--- START OF SUPPLIED MATERIAL ---

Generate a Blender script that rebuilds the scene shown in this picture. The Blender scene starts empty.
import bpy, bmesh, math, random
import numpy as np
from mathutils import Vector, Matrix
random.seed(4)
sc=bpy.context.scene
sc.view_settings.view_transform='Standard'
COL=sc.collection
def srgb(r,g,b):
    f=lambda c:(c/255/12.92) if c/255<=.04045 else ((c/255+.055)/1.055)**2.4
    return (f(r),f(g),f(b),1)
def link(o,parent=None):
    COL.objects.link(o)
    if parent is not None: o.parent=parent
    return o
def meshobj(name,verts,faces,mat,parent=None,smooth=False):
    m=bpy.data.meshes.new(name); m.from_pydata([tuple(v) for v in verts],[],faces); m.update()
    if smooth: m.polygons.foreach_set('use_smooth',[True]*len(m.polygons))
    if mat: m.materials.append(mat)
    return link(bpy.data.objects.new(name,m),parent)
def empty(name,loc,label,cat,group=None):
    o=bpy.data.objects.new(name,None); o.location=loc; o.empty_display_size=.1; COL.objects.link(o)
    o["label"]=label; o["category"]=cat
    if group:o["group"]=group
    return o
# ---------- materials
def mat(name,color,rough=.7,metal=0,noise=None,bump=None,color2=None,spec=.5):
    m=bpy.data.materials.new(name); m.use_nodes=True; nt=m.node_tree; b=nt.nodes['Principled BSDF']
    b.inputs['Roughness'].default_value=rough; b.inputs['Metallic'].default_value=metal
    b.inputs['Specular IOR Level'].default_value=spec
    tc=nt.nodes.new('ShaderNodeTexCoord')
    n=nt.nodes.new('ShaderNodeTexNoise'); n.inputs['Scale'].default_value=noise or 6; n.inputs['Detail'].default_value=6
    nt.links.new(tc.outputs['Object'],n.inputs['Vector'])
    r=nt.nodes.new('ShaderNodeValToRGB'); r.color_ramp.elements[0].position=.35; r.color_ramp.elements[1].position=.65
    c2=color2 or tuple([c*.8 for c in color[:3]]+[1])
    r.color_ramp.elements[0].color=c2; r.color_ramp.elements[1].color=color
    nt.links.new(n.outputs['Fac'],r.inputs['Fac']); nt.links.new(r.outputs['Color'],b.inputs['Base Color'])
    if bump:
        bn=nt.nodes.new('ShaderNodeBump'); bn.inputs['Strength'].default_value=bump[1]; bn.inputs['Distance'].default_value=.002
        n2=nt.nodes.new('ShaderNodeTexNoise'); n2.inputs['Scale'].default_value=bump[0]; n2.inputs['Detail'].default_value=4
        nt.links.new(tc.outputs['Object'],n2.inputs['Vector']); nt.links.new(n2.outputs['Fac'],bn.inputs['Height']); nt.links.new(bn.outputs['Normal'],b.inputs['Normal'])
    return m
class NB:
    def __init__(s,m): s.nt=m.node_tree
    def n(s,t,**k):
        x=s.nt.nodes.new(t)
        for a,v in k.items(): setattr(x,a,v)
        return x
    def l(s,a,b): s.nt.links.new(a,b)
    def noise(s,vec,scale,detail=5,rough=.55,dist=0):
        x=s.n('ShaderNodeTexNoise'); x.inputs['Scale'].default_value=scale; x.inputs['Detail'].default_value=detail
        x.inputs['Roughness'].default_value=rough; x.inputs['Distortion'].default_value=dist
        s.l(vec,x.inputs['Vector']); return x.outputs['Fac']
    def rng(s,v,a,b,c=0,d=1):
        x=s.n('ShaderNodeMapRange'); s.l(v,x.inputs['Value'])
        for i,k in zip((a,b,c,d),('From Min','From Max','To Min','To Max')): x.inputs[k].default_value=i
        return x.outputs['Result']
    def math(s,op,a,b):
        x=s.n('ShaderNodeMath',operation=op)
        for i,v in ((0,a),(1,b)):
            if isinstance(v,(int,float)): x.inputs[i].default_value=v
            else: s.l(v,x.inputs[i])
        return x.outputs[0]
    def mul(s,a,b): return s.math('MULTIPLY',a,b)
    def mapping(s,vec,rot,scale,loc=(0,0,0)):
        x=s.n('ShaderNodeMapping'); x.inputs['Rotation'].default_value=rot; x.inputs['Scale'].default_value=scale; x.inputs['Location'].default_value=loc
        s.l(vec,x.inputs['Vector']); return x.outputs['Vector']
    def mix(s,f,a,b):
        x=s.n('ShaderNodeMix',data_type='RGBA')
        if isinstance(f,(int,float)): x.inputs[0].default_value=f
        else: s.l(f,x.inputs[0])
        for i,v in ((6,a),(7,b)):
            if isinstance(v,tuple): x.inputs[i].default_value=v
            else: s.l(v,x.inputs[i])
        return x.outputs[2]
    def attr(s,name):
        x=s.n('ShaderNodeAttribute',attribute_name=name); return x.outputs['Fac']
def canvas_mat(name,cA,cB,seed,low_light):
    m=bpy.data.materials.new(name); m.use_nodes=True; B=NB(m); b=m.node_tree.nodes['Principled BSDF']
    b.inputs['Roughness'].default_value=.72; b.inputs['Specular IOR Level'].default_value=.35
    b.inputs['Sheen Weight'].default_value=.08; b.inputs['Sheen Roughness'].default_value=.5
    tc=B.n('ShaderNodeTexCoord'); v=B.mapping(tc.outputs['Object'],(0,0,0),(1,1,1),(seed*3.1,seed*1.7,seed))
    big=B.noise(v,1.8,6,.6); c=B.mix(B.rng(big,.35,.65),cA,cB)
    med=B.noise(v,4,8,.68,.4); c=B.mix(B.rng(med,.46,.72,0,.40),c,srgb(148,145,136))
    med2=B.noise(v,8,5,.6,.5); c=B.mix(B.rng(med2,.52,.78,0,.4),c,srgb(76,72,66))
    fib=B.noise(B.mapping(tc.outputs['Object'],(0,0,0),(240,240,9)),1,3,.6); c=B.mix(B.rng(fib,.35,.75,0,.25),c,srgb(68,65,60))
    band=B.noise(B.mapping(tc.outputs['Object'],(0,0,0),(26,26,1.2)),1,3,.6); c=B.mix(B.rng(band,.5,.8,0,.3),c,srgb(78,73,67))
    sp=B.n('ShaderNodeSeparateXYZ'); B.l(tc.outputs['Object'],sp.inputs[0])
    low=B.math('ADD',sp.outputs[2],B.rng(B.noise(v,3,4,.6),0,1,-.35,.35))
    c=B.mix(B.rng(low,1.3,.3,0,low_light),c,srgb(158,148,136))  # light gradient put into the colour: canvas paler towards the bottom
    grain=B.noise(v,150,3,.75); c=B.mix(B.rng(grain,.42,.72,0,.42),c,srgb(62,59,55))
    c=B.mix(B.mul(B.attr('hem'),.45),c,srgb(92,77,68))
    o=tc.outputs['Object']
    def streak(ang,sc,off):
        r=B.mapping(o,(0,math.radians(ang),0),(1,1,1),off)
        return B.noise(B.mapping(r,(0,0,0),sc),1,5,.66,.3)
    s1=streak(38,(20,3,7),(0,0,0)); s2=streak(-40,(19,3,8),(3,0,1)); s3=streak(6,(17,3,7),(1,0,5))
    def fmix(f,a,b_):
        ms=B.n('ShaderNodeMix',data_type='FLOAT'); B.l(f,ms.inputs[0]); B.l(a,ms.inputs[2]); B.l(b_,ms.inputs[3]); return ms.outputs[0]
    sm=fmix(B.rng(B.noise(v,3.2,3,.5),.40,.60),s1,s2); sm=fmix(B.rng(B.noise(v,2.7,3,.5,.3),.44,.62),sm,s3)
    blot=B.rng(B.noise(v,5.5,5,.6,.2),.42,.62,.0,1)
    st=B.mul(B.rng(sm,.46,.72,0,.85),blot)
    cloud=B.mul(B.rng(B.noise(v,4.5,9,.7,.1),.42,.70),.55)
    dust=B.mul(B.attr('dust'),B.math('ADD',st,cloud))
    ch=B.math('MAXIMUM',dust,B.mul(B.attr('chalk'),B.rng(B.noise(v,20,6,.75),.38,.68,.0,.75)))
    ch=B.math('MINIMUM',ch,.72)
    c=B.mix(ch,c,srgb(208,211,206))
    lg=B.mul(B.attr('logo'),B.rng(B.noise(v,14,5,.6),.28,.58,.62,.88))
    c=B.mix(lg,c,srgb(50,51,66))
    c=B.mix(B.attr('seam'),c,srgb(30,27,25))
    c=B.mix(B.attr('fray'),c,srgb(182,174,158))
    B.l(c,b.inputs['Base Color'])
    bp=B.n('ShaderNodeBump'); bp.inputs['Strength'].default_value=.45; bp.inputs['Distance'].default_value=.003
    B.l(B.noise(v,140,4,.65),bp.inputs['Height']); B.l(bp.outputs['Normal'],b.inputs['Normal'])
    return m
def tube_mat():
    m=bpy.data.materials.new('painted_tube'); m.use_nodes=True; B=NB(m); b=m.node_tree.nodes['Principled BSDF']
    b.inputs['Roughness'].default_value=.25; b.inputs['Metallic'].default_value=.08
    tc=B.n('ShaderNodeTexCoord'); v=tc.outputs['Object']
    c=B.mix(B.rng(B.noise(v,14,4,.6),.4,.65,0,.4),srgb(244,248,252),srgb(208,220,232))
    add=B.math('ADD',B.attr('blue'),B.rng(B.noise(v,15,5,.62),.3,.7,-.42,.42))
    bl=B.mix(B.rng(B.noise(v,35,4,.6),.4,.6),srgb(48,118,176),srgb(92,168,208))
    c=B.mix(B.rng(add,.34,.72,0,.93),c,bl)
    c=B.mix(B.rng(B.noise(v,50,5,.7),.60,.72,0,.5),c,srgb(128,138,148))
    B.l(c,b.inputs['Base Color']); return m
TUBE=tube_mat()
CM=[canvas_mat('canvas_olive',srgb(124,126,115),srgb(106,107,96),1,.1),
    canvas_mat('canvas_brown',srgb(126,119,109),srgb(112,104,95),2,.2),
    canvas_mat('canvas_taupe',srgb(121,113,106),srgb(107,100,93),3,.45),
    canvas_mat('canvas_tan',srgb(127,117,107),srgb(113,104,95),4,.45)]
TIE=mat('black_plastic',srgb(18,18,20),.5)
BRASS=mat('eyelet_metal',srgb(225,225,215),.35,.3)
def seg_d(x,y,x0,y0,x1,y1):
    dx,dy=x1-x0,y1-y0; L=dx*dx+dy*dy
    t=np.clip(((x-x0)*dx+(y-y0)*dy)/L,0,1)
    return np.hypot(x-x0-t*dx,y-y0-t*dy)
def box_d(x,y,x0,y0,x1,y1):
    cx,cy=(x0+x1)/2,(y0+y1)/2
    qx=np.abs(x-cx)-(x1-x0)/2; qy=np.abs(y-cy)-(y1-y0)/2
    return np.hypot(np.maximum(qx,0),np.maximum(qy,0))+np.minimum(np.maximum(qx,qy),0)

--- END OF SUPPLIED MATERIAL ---

Gather up the lines that contain the word "scene".

Generate a Blender script that rebuilds the scene shown in this picture. The Blender scene starts empty.
sc=bpy.context.scene